Data excerpt.
★ ★ ★ ★ ★

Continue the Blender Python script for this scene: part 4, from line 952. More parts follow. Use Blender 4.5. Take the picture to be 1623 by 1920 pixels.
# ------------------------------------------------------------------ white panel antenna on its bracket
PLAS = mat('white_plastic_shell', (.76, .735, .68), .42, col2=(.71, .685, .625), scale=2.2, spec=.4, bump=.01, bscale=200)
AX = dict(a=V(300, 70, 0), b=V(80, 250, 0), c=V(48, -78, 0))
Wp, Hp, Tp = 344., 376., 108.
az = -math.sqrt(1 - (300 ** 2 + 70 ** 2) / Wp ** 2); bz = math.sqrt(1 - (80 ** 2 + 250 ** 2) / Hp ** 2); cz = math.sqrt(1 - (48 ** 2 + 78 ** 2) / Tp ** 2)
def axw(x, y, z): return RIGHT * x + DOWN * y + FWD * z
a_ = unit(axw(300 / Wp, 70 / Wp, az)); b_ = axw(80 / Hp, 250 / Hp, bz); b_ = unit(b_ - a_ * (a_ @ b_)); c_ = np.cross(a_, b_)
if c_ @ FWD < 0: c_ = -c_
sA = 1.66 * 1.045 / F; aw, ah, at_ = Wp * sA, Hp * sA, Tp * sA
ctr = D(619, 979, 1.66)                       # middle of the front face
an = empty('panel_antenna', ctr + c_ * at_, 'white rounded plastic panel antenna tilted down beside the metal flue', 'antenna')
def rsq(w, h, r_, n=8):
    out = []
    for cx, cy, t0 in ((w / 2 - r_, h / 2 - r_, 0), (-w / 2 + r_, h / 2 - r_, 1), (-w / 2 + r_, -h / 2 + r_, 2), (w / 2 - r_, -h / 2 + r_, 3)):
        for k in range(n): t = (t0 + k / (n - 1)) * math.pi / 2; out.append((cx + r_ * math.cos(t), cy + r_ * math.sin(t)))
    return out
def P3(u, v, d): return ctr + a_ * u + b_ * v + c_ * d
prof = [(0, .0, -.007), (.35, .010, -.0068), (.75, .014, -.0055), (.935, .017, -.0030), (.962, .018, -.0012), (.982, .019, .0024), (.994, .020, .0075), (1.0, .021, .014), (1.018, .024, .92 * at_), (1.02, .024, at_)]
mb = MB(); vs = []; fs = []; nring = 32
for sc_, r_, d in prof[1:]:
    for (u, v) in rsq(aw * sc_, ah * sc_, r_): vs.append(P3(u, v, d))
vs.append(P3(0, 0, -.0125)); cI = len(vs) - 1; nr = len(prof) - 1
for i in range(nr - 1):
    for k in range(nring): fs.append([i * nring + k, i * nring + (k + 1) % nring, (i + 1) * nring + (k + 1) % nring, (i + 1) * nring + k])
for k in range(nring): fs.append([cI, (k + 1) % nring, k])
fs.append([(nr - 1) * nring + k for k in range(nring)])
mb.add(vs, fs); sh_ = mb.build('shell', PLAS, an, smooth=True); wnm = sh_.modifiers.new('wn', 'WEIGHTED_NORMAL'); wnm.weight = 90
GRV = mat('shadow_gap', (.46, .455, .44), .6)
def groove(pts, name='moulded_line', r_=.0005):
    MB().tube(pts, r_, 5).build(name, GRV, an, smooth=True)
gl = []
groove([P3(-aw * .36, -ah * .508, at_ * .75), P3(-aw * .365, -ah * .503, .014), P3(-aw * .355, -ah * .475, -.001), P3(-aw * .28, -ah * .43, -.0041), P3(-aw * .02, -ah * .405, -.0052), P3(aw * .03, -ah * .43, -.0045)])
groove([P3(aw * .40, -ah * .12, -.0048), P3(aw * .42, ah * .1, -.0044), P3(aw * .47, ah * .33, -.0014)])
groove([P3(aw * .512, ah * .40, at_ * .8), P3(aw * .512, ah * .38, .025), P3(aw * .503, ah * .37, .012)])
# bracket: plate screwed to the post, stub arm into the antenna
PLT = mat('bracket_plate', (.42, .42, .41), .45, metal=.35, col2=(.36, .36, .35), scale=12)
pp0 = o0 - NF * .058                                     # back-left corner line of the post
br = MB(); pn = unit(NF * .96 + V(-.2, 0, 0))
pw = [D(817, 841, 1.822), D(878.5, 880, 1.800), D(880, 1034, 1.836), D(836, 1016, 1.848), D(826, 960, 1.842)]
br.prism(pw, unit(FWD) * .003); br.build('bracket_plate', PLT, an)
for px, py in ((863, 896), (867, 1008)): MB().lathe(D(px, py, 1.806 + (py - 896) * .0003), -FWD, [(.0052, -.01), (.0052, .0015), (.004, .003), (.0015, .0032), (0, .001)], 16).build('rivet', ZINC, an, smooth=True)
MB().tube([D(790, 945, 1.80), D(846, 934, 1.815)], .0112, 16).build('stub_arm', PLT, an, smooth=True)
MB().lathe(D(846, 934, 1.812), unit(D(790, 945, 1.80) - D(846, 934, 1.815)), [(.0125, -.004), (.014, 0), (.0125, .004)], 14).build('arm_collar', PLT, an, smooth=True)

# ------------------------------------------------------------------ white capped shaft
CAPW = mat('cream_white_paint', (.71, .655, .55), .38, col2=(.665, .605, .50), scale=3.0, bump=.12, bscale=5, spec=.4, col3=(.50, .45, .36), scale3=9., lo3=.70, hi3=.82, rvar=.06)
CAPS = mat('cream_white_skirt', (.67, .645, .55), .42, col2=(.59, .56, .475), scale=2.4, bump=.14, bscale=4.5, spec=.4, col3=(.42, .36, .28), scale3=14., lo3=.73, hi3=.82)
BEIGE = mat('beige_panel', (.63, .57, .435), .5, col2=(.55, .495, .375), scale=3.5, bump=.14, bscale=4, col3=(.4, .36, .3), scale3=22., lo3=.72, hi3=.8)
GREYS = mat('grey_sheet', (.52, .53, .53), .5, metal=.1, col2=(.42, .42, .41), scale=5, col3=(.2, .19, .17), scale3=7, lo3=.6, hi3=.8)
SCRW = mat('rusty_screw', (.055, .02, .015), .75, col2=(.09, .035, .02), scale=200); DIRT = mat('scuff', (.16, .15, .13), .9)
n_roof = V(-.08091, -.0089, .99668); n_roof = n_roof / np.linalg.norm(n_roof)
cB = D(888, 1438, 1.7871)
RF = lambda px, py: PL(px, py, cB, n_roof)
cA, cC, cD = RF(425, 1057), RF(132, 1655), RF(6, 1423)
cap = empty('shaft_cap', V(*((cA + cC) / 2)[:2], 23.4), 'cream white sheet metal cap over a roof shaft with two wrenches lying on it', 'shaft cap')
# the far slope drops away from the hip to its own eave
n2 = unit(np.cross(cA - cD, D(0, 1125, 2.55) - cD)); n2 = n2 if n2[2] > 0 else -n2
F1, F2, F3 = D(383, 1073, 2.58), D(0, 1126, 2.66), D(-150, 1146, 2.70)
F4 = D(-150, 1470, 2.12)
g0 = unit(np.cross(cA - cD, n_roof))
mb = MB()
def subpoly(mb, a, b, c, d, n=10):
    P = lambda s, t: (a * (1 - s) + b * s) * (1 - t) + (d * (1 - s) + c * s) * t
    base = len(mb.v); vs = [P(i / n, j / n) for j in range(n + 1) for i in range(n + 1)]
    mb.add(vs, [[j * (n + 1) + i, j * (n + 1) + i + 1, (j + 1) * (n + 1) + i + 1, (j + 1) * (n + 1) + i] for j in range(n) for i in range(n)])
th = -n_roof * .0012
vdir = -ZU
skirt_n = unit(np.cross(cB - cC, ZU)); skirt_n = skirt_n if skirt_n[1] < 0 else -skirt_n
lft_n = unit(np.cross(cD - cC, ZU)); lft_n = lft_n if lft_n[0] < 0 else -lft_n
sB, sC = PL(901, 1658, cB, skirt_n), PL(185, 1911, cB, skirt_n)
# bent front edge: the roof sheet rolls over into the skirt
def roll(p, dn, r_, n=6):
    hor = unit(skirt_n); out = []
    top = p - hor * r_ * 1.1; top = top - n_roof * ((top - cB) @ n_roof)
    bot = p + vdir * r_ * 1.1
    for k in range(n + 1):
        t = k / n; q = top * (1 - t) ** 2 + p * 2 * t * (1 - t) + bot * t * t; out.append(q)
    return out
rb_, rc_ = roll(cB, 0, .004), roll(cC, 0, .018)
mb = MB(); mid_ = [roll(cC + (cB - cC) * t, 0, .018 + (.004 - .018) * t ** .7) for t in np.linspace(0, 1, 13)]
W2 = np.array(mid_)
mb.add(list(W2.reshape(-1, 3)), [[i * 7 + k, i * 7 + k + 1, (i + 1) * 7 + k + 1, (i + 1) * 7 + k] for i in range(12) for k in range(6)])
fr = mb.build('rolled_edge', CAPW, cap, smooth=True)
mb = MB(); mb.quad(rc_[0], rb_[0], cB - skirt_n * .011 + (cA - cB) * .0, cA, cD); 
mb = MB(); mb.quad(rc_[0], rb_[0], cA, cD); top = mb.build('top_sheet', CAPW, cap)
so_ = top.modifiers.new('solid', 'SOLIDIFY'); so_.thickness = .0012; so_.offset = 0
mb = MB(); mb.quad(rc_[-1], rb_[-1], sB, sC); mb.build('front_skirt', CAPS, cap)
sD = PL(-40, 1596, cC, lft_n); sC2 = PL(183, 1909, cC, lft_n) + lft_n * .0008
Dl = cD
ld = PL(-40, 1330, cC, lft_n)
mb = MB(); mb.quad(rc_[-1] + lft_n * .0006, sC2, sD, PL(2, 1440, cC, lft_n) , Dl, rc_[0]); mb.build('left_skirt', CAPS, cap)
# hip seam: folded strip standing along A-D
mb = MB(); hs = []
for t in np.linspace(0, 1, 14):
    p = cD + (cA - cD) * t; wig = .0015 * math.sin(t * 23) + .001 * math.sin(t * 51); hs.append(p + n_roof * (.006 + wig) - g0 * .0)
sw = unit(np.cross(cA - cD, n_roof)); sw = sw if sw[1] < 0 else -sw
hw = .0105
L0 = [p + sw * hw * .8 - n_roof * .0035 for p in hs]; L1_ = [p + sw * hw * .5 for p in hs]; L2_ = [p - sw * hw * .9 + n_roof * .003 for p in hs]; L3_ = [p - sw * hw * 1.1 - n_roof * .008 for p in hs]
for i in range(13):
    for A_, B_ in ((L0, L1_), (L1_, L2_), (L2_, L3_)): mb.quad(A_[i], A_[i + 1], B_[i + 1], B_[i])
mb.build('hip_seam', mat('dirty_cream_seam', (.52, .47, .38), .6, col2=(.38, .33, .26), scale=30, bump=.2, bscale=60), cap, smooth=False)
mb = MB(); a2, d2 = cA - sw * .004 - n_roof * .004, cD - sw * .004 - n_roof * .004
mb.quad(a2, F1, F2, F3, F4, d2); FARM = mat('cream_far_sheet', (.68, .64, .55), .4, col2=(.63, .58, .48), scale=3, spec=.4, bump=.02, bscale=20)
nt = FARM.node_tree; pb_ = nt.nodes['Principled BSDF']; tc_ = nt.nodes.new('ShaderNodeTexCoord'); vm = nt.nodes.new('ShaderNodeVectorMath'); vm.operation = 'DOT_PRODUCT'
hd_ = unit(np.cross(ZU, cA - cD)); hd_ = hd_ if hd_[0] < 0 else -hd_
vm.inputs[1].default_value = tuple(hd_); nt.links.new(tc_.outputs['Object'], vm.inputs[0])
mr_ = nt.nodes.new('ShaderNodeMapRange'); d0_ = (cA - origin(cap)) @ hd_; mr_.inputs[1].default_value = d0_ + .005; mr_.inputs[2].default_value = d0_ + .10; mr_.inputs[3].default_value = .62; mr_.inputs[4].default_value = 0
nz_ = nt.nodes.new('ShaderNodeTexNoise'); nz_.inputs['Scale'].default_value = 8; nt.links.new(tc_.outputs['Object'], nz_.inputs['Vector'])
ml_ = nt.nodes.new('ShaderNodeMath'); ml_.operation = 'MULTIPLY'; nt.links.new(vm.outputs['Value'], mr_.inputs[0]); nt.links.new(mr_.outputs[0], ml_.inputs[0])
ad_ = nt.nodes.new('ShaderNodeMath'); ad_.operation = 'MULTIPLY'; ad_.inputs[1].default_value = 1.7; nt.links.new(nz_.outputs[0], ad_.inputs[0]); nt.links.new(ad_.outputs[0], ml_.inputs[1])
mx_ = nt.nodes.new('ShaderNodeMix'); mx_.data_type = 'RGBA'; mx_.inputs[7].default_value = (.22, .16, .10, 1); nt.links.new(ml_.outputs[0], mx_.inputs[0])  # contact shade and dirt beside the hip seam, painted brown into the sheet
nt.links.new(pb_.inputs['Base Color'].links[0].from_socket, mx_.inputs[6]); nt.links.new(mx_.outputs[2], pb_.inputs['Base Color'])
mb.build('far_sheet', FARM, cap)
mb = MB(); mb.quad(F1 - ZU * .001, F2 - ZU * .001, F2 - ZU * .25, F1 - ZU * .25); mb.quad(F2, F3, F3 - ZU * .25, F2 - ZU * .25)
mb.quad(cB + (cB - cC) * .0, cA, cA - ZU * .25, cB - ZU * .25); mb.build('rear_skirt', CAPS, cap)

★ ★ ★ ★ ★

Locate the line that contains "mb.quad(a2, F1, F2, F3, F4, d2);". Repeat it and every line after it, up to and including the final line, exactly.

mb.quad(a2, F1, F2, F3, F4, d2); FARM = mat('cream_far_sheet', (.68, .64, .55), .4, col2=(.63, .58, .48), scale=3, spec=.4, bump=.02, bscale=20)
nt = FARM.node_tree; pb_ = nt.nodes['Principled BSDF']; tc_ = nt.nodes.new('ShaderNodeTexCoord'); vm = nt.nodes.new('ShaderNodeVectorMath'); vm.operation = 'DOT_PRODUCT'
hd_ = unit(np.cross(ZU, cA - cD)); hd_ = hd_ if hd_[0] < 0 else -hd_
vm.inputs[1].default_value = tuple(hd_); nt.links.new(tc_.outputs['Object'], vm.inputs[0])
mr_ = nt.nodes.new('ShaderNodeMapRange'); d0_ = (cA - origin(cap)) @ hd_; mr_.inputs[1].default_value = d0_ + .005; mr_.inputs[2].default_value = d0_ + .10; mr_.inputs[3].default_value = .62; mr_.inputs[4].default_value = 0
nz_ = nt.nodes.new('ShaderNodeTexNoise'); nz_.inputs['Scale'].default_value = 8; nt.links.new(tc_.outputs['Object'], nz_.inputs['Vector'])
ml_ = nt.nodes.new('ShaderNodeMath'); ml_.operation = 'MULTIPLY'; nt.links.new(vm.outputs['Value'], mr_.inputs[0]); nt.links.new(mr_.outputs[0], ml_.inputs[0])
ad_ = nt.nodes.new('ShaderNodeMath'); ad_.operation = 'MULTIPLY'; ad_.inputs[1].default_value = 1.7; nt.links.new(nz_.outputs[0], ad_.inputs[0]); nt.links.new(ad_.outputs[0], ml_.inputs[1])
mx_ = nt.nodes.new('ShaderNodeMix'); mx_.data_type = 'RGBA'; mx_.inputs[7].default_value = (.22, .16, .10, 1); nt.links.new(ml_.outputs[0], mx_.inputs[0])  # contact shade and dirt beside the hip seam, painted brown into the sheet
nt.links.new(pb_.inputs['Base Color'].links[0].from_socket, mx_.inputs[6]); nt.links.new(mx_.outputs[2], pb_.inputs['Base Color'])
mb.build('far_sheet', FARM, cap)
mb = MB(); mb.quad(F1 - ZU * .001, F2 - ZU * .001, F2 - ZU * .25, F1 - ZU * .25); mb.quad(F2, F3, F3 - ZU * .25, F2 - ZU * .25)
mb.quad(cB + (cB - cC) * .0, cA, cA - ZU * .25, cB - ZU * .25); mb.build('rear_skirt', CAPS, cap)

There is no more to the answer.